Há dias verdadeiros em que me defendo de mim e sou.
Dias feitos de bairro onde estou só, onde estou eu, o jardim de trás, os cães, a relva por cortar, a água dentro das poças, a passarada, os antigos e sumidos desenhos na pintura gasta e velha do prédio, e os “amo-te”, redesenhados e avivados com a paixão, substituídos por nomes feitos de presente.
Já li: “amo-te claudia, patrícia, rosa, maria, susana, isabel, palmira, fernanda etc” e tantos outros que afinal não são nomes desenhados na parede traseira do prédio, desavindo com a parede da frente.
Há desenhos de sol, nuvens, paz, e poetas mortos.
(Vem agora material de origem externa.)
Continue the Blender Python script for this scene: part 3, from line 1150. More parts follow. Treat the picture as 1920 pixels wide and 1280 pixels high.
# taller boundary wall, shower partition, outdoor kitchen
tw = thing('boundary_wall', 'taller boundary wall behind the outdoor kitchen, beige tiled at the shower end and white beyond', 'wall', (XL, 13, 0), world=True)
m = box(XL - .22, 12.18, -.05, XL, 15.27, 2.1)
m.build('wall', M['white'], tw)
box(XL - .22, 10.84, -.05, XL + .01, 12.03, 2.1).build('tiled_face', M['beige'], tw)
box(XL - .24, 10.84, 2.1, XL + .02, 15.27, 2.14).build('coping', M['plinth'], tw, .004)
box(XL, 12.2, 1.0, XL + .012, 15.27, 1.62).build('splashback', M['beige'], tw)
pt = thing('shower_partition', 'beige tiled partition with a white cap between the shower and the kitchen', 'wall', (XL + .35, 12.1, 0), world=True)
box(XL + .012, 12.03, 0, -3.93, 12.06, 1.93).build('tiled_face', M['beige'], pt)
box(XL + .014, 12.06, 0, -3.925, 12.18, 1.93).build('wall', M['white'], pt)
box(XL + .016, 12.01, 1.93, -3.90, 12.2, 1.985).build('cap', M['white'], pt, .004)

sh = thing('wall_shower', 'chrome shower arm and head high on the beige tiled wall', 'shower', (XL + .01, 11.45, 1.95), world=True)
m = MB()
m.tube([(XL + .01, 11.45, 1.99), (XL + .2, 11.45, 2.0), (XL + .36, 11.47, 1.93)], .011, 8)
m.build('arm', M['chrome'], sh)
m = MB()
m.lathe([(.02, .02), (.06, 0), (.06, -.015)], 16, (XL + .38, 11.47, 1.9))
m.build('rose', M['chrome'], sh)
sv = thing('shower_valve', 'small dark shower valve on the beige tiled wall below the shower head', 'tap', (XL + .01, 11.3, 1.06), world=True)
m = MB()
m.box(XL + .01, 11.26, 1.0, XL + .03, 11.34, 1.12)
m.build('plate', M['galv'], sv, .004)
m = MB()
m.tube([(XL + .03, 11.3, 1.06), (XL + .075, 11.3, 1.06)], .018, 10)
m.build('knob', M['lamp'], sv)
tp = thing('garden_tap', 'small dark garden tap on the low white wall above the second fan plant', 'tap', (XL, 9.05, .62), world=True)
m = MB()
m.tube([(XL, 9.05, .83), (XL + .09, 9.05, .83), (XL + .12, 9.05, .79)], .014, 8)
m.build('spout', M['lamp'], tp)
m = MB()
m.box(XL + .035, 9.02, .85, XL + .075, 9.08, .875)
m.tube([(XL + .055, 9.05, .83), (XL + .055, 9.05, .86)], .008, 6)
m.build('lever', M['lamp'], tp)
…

O bairro inteiro vive nas traseiras. É por lá que nada existe.
“… nem as escadas a perder de vista transformam o sol em calor, está sempre frio aquele chão. As pedras colocadas em filas até à cidade, mantêm sempre o brilho gélido das manhãs mesmo açambarcadas pelo sol. O sol naquela terra é eternamente frio…”
Sentado entre o sono, a espertina, e meio metro inalcançável de corpo, com quem dancei a despedida quente e húmida a sul do sítio para onde este pássaro moderno me teima em levar, deixo cair pensamentos vagos, difusos, atrapalhados por um querer que não poderá nunca ser querer.
Espero nunca aterrar deste sonho que já se desfaz a cada minuto que o sonho. Sonho que este pássaro se transforme em pessoa, e nós nos transformemos em pássaros e voemos cada qual na sua direcção, em direcção a cada sonho que guardamos enquanto céu, livre e longínquo, irreal e desejado, que o sonho, é a infantil coragem, de te poder abraçar junto das estrelas uma última vez.